I am also looking into rural NSW for some positively geared property. Just something that can pay itself off with hardly any input from me and in 15 years or so, it is completely owned (I prefer to have a property paid outright rather than just always the bank owning it), without me having to put forward a dollar of my own money apart from the initial deposit.
Below is an example of something you could easily do.
http://www.realestate.com.au/property-house-nsw-tamworth-107250602
Property for $130,000, with your deposit loan of about $95,000. Interest only that would be $555 a month in interest (7% IR). Currently receiving $210 a week in rent, $910 a month. So a gross profit of $355 a month. If you put it all towards paying down the interest and principal, would take around 15 years to pay it off, as I said before, without really putting much of your own money into it.
Down the line you could always renovate, add rooms, sub-divide (was a decent amount of land), to increase some equity and then hopefully be able to purchase your PPOR in your desired area.

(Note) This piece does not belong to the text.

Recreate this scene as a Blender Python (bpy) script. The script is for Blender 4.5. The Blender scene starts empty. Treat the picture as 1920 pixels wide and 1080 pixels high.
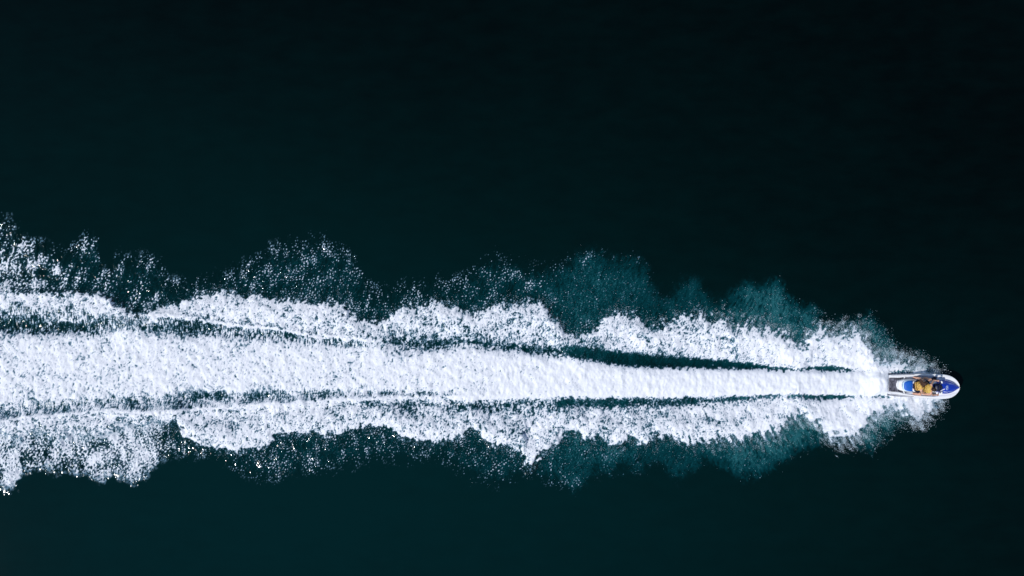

There are a lot of benefits for both renting and buying, also a lot of disadvantages, many of them are not always financial. Things like in your own home you can just about whatever you please regarding decorating and internal design, but with renting you have the flexibility to change where you are living relatively easily. And as the rent is generally lower than mortgage repayments, you can find yourself living in a much more expensive place you may be able to afford.
As for financial reasons, I made a spreadsheet when I was first looking at buying a house to see if it was better for me to continue to rent and save more money to create a larger deposit, or if it was better to get in now with the deposit I had and start investing in a property right away. I can send you the spreadsheet if you want, feel free to drop an email and you can have a look at it and make up your own mind. In the end I chose to buy a place, I think it was actually even for me from a financial point of view, but there were other reasons which made me want to buy a place.